The Political Economy of Real Freedom: From the Realm of Necessity to the Realm of Freedom
The realistic future design before masses that leap through social enlightenment and organize with class consciousness is, in Friedrich Engels's phrase, "that great leap humanity will make from the realm of necessity toward the realm of freedom." When the baton of fake stability is broken, the practical pillars of cyber-socialist construction will be rapidly deployed:
Commoning Digital Infrastructure and Data
All cloud servers, databases, logistics networks, and communication platforms in the hands of global monopolies and stabilitocratic partners will be expropriated and declared public commons (digital commons). Data will be removed from being a spying tool used to sell ads or surveil masses and turned into humanity's collective memory and production guide.
Cyber-Socialist Optimization and People's Planning
The market's savage anarchy that produces crisis, inflation, and artificial scarcity will be liquidated. Big data and advanced artificial intelligence algorithms will be recoded not to multiply stock values but to plan society's real and urgent needs (free and quality housing, food distribution, healthcare services, ecological repair) with live data, instantly.
The Radical Conquest of "Free Time"
Automation that threatens workers with unemployment and "being made surplus" in the capitalist order will become humanity's greatest lever of liberation under socialist planning. The enormous productivity technology brings will be used to radically reduce mandatory weekly working hours (for example, to ten hours).
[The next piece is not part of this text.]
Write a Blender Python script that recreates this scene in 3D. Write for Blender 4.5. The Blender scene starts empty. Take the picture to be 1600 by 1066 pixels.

In a classless society, the measure of wealth will not be accumulated digital money or rates of exploited surplus value but the uninterrupted, clean free time people possess to realize themselves, engage with science, art, philosophy, and the management of collective life.
We will tear down the castles; because as long as those castles stand, the enormous technological genius humanity has produced will continue to hammer the nails into our own coffin rather than liberate us.
It is time to conquer the agora—to destroy fake stabilities and build real freedom with our own hands!